President Plans To Roll-Back EPA Fuel Rules And Eliminate Burdensome Automaker Regulations

In 1970 the smog was so bad on I-5 north of San Diego that you couldn’t see but 2 light poles ahead for the muddy air. The Big 3 fought tooth and nail to prevent the EPA from forcing them to clean their cars up.

https://archive.epa.gov/epa/aboutepa/guardian-epas-formative-years-1970-1973.html

And at that time doctors were recommending Camels.

Trumpy most likely wants to build a big wall around the entire country that way there is no need to sell our cars elsewhere.

Interesting reasoning but at least you mentioned “cars”. Perhaps a little less caffeine would help.

Because the local governments were strongly incentivized to let industry do whatever it wanted. If they required tight standards, the jobs would move to Wyoming or Pennsylvania or Ohio or West Virginia, where the state didn’t require it. If there’s a national standard, enforceable by fine, then the option is fix it or leave the country altogether. In the 70’s, more corporations were national than multi-national, so it was a compelling argument.
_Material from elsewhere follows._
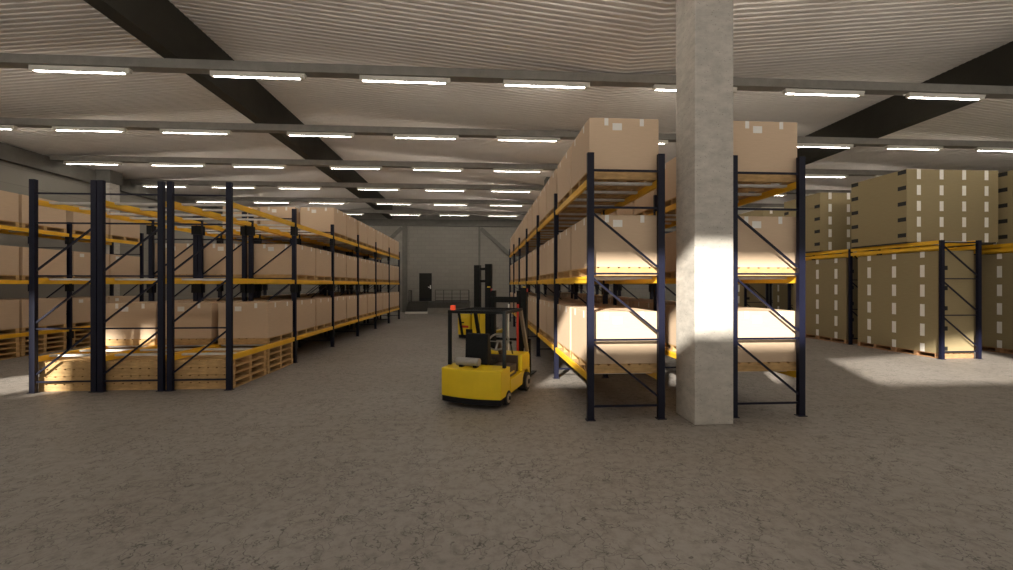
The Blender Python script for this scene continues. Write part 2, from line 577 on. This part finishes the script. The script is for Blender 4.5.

And as mentioned, you have the “downstream” problems. Town X is choking and has water full of lead because it’s downwind from Town Y; if the state or local government is reluctant, Town X is SOL.

Flint still has dirty water; if the EPA goes, it probably will always have it.

In all fairness, Flint had lead-contaminated (not “dirty” per se) water because the town was governed by idiots, who put idiots in control of the water dept. MANY locales have lead pipes; not a problem, so long as you “know what you’re doing” with chlorination, pH, and other additives: lead will quickly “passivate” in favorable conditions, and not leach into the water supply.

OTOH, when you let Larry, Curly and Moe run things–and not have somebody “double check” water quality periodically, to save money, you get…Flint, MI.

Gotta agree with that plus don’t forget they were buying water from the dysfunctional Detroit city government at the time and needed to go alone to save money. All in all a comedy of errors. Old infrastructure, greedy suppliers, and incompetence. Lots of folks still have lead pipes and that’s OK as long as they are coated over time and the coating stays there.

But SOMEBODY has to generate NJ’s power.

Coal accounts for about 10% of NJ’s power. The rest is Natural gas and Nuclear with a little solar and wind thrown in.

1 Like

Germany experience is quite an interesting one.
They are very aggressive in migrating out of nuclear and hydrocarbon generation into renewables and they accomplished quite a lot.
Trouble they came into now is that power-grid is getting close to the point when they have too much of daily-fluctuating solar and unpredictably-fluctuating wind with falling capacity to compensate for these fluctuations.
You can not really go to Tesla for PowerWall “thing” in the scale of the entire country…
Interesting to see how they gonna solve this :slight_smile:

Why would you assume that NJ’s electric power is generated in Ohio?
Yes, “the grid” interconnects the electrical infrastructure of the entire Northeast, but the fact remains that the electric power used in NJ is almost entirely generated in NJ–the vast majority by natural gas-fired turbines–and the remainder with nuclear power, solar panels, and coal.

A few years ago, NJ was the national leader in the number of solar panels, but growth in that sector in other states has caused NJ to fall to–I think–third place nationally in the number of solar panels. In addition to large solar panel “farms” located over some old “brown fields”, virtually every utility pole in my neck of the woods has a solar panel on it.

I knew what you meant. I am familiar with a similar saying in military aviation. Of course it concerns shorter time periods only addressing weather. “Forecast is what you expect; Observed is what you get.”

Wind and solar will never be a major source of electric power until we develop a way to stockpile the energy they produce. An economical and practical way to stockpile the energy.

Solar and wind systems must be supplemented by traditional systems, like natural gas. I suppose we should say that the natural gas turbines are primary and wind or solar are supplementary. The power company needs something that goes on line fast, and you can’t beat natural gas for that. Coal or oil systems aren’t as quick to start up.

Good evening. Could we please bring this back closer to cars? Thanks.